Considerando che è ancora possibile andare in pensione di anzianità senza ricalcoli col metodo integralmente contributivo con 42 anni e 10 mesi di versamenti, in molti evidentemente decidono di continuare fino al raggiungimento di quel limite.

Nonostante la riforma Dini abbia ormai quasi tre decenni, il sistema è ancora misto per chi aveva già contributi a inizio 1996. Il fatto stesso che le richieste siano poche testimonia che l'assegno integralmente contributivo è quasi sempre inferiore a quello almeno parzialmente retrivutivo (si avrebbe il caso contrario solo se la storia retributiva del pensionando avesse un trend calante negli ultimi anni).

Il che significa che, nella maggioranza dei casi, le pensioni integralmente o parzialmente retributive non sono completamente coperte dai contributi versati da chi percepisce l'assegno. Con la differenza a carico di chi sta versando e verserà in futuro contributi.

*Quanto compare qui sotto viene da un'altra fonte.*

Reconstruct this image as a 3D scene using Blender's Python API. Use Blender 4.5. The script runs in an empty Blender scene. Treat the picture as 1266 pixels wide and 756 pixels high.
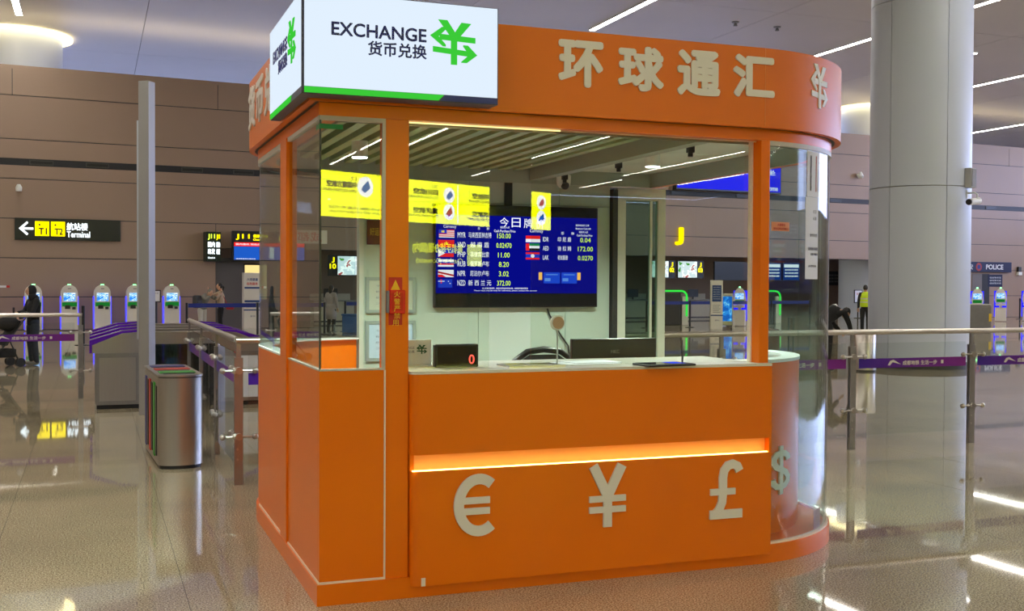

Il problema strutturale dei sistemi pensionistici pubblici è che sono quasi sempre schemi a ripartizione, in cui i contributi versati non sono investiti (realmente o figurativamente) per conto dei singoli individui, ma sono destinati a pagare le pensioni correnti. Un vero e proprio schema Ponzi ad adesione obbligatoria.

E come ogni schema Ponzi i problemi sono destinati a presentarsi se i rendimenti scarseggiano e, soprattutto, il flusso di nuovi contribuenti decresce, mentre aumenta la platea di chi deve essere remunerato. La combinazione tra calo delle nascite e aumento della longevità è fatale per le fondamenta del sistema pensionistico italiano (e non solo).

Per di più, il fatto che il sistema sia a ripartizione rende anche scarsamente praticabile l'introduzione di forme di flessibilità in uscita, seppure a fronte di calcoli integralmente contributivi degli assegni, perché l'eccedenza di pagamenti rispetto ai flussi di contributi versati dovrebbe in ogni caso essere finanziata da entrate fiscali o da emissione di debito.

Ed essendo crescente il numero di pensionati rispetto a chi versa contributi, è anche politicamente infattibile una transizione verso un sistema a capitalizzazione (come sono, per esempio, i fondi pensione aperti o negoziali), che peraltro finirebbe per aumentare la parte di pagamenti delle pensioni correnti a carico della cosiddetta fiscalità generale.

In definitiva, da qualunque parte la si guardi si tratta di una faccenda destinata a costare sempre di più a chi riveste la duplice veste di pagatore di contributi previdenziali e tasse. Come non di rado accade con i programmi di welfare (socialist) state.